◆ **WHAT YOU NEED TO DO**:
The listing below must be repeated word for word, with its images excluded.

◆ **DATA LINES**:
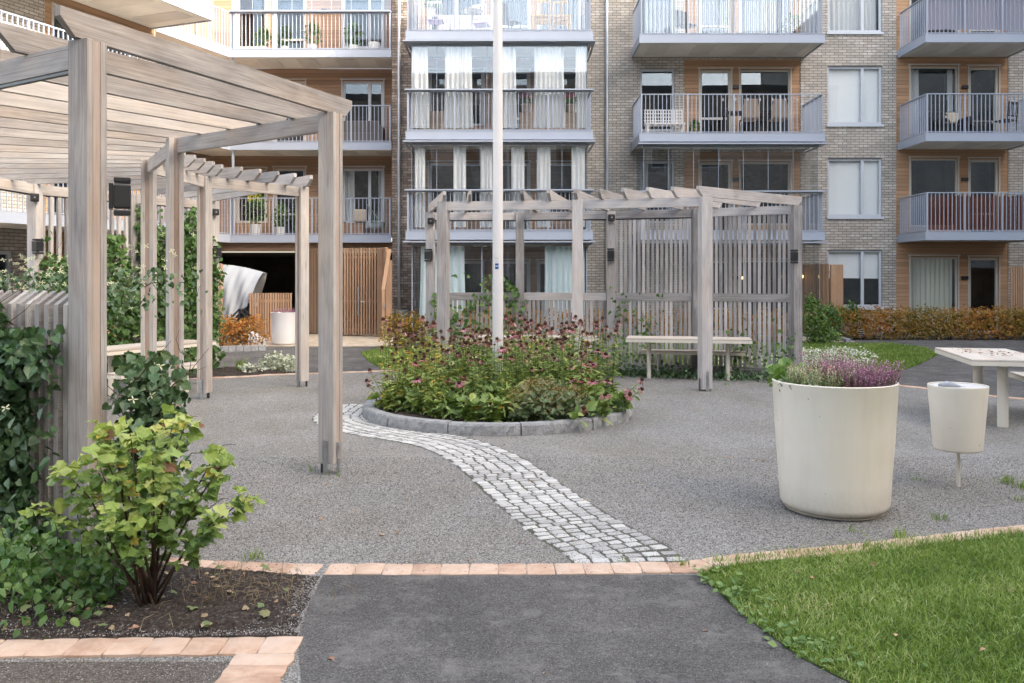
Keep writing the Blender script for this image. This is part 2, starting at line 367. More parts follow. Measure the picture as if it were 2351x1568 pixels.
M['pink'] = leaf("geranium_petal", [(0, (.6, .05, .2)), (1, (.85, .2, .42))], .2)
# cream plastic / grp
m, nt_, p = newmat("cream_planter"); n = noise(nt_, posn(nt_), 2.2, 5, .6)
k = ramp(nt_, [(.3, (.71, .665, .58)), (.7, (.78, .74, .66))]); L(nt_, n.outputs[0], k.inputs[0])
vo = nt_.nodes.new("ShaderNodeTexVoronoi"); vo.inputs["Scale"].default_value = 9; L(nt_, posn(nt_), vo.inputs["Vector"])
sp = ramp(nt_, [(.03, (1, 1, 1)), (.055, (0, 0, 0))]); L(nt_, vo.outputs["Distance"], sp.inputs[0])
st = noise(nt_, mapping(nt_, posn(nt_), (9, 9, 1.0)), 1.0, 4, .6); sr = ramp(nt_, [(.50, (0, 0, 0)), (.75, (1, 1, 1))]); L(nt_, st.outputs[0], sr.inputs[0])
c = mix(nt_, math_(nt_, 'MULTIPLY', sp.outputs[0], .7), k.outputs[0], (.12, .10, .08))
c = mix(nt_, math_(nt_, 'MULTIPLY', sr.outputs[0], .15), c, (.40, .36, .28))
sz = nt_.nodes.new("ShaderNodeSeparateXYZ"); L(nt_, posn(nt_), sz.inputs[0])
dz = nt_.nodes.new("ShaderNodeMapRange"); dz.inputs[1].default_value = .22; dz.inputs[2].default_value = 0.0; L(nt_, sz.outputs[2], dz.inputs[0])
dn = math_(nt_, 'MULTIPLY', dz.outputs[0], math_(nt_, 'MULTIPLY', noise(nt_, posn(nt_), 30, 5, .7).outputs[0], .9))
c = mix(nt_, dn, c, (.34, .31, .25)); L(nt_, c, p.inputs["Base Color"]); p.inputs["Roughness"].default_value = .38
M['cream'] = m
m, nt_, p = newmat("granite"); n = noise(nt_, posn(nt_), 140, 3, .8); n2 = noise(nt_, posn(nt_), 8, 5, .65)
k = ramp(nt_, [(.35, (.15, .155, .165)), (.5, (.30, .31, .32)), (.68, (.45, .45, .46))]); L(nt_, mix(nt_, .45, n.outputs[0], n2.outputs[0]), k.inputs[0])
L(nt_, k.outputs[0], p.inputs["Base Color"]); p.inputs["Roughness"].default_value = .85
bump(nt_, p, noise(nt_, posn(nt_), 22, 6, .7).outputs[0], .9, .03); M['granite'] = m
m, nt_, p = newmat("pale_setts"); n = noise(nt_, posn(nt_), 170, 3, .8); r = rnd(nt_)
k = ramp(nt_, [(.2, (.26, .262, .26)), (.5, (.43, .43, .42)), (.8, (.56, .56, .545))])
L(nt_, math_(nt_, 'ADD', math_(nt_, 'MULTIPLY', n.outputs[0], .6), math_(nt_, 'MULTIPLY', r, .4)), k.inputs[0])
L(nt_, k.outputs[0], p.inputs["Base Color"]); p.inputs["Roughness"].default_value = .8
bump(nt_, p, noise(nt_, posn(nt_), 60, 5, .7).outputs[0], .3, .005); M['sett'] = m
m, nt_, p = newmat("clay_paver"); n = noise(nt_, posn(nt_), 9, 6, .7, .6); n3 = noise(nt_, posn(nt_), 120, 3, .7); r = rnd(nt_)
k = ramp(nt_, [(.25, (.36, .20, .125)), (.48, (.53, .365, .265)), (.75, (.66, .52, .42))])
L(nt_, math_(nt_, 'ADD', math_(nt_, 'MULTIPLY', n.outputs[0], .75), math_(nt_, 'MULTIPLY', r, .28)), k.inputs[0])
c = mix(nt_, math_(nt_, 'MULTIPLY', n3.outputs[0], .3), k.outputs[0], (.3, .24, .2)); L(nt_, c, p.inputs["Base Color"]); p.inputs["Roughness"].default_value = .85
bump(nt_, p, n3.outputs[0], .5, .006); M['paver'] = m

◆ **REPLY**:
Keep writing the Blender script for this image. This is part 2, starting at line 367. More parts follow. Measure the picture as if it were 2351x1568 pixels.
M['pink'] = leaf("geranium_petal", [(0, (.6, .05, .2)), (1, (.85, .2, .42))], .2)
# cream plastic / grp
m, nt_, p = newmat("cream_planter"); n = noise(nt_, posn(nt_), 2.2, 5, .6)
k = ramp(nt_, [(.3, (.71, .665, .58)), (.7, (.78, .74, .66))]); L(nt_, n.outputs[0], k.inputs[0])
vo = nt_.nodes.new("ShaderNodeTexVoronoi"); vo.inputs["Scale"].default_value = 9; L(nt_, posn(nt_), vo.inputs["Vector"])
sp = ramp(nt_, [(.03, (1, 1, 1)), (.055, (0, 0, 0))]); L(nt_, vo.outputs["Distance"], sp.inputs[0])
st = noise(nt_, mapping(nt_, posn(nt_), (9, 9, 1.0)), 1.0, 4, .6); sr = ramp(nt_, [(.50, (0, 0, 0)), (.75, (1, 1, 1))]); L(nt_, st.outputs[0], sr.inputs[0])
c = mix(nt_, math_(nt_, 'MULTIPLY', sp.outputs[0], .7), k.outputs[0], (.12, .10, .08))
c = mix(nt_, math_(nt_, 'MULTIPLY', sr.outputs[0], .15), c, (.40, .36, .28))
sz = nt_.nodes.new("ShaderNodeSeparateXYZ"); L(nt_, posn(nt_), sz.inputs[0])
dz = nt_.nodes.new("ShaderNodeMapRange"); dz.inputs[1].default_value = .22; dz.inputs[2].default_value = 0.0; L(nt_, sz.outputs[2], dz.inputs[0])
dn = math_(nt_, 'MULTIPLY', dz.outputs[0], math_(nt_, 'MULTIPLY', noise(nt_, posn(nt_), 30, 5, .7).outputs[0], .9))
c = mix(nt_, dn, c, (.34, .31, .25)); L(nt_, c, p.inputs["Base Color"]); p.inputs["Roughness"].default_value = .38
M['cream'] = m
m, nt_, p = newmat("granite"); n = noise(nt_, posn(nt_), 140, 3, .8); n2 = noise(nt_, posn(nt_), 8, 5, .65)
k = ramp(nt_, [(.35, (.15, .155, .165)), (.5, (.30, .31, .32)), (.68, (.45, .45, .46))]); L(nt_, mix(nt_, .45, n.outputs[0], n2.outputs[0]), k.inputs[0])
L(nt_, k.outputs[0], p.inputs["Base Color"]); p.inputs["Roughness"].default_value = .85
bump(nt_, p, noise(nt_, posn(nt_), 22, 6, .7).outputs[0], .9, .03); M['granite'] = m
m, nt_, p = newmat("pale_setts"); n = noise(nt_, posn(nt_), 170, 3, .8); r = rnd(nt_)
k = ramp(nt_, [(.2, (.26, .262, .26)), (.5, (.43, .43, .42)), (.8, (.56, .56, .545))])
L(nt_, math_(nt_, 'ADD', math_(nt_, 'MULTIPLY', n.outputs[0], .6), math_(nt_, 'MULTIPLY', r, .4)), k.inputs[0])
L(nt_, k.outputs[0], p.inputs["Base Color"]); p.inputs["Roughness"].default_value = .8
bump(nt_, p, noise(nt_, posn(nt_), 60, 5, .7).outputs[0], .3, .005); M['sett'] = m
m, nt_, p = newmat("clay_paver"); n = noise(nt_, posn(nt_), 9, 6, .7, .6); n3 = noise(nt_, posn(nt_), 120, 3, .7); r = rnd(nt_)
k = ramp(nt_, [(.25, (.36, .20, .125)), (.48, (.53, .365, .265)), (.75, (.66, .52, .42))])
L(nt_, math_(nt_, 'ADD', math_(nt_, 'MULTIPLY', n.outputs[0], .75), math_(nt_, 'MULTIPLY', r, .28)), k.inputs[0])
c = mix(nt_, math_(nt_, 'MULTIPLY', n3.outputs[0], .3), k.outputs[0], (.3, .24, .2)); L(nt_, c, p.inputs["Base Color"]); p.inputs["Roughness"].default_value = .85
bump(nt_, p, n3.outputs[0], .5, .006); M['paver'] = m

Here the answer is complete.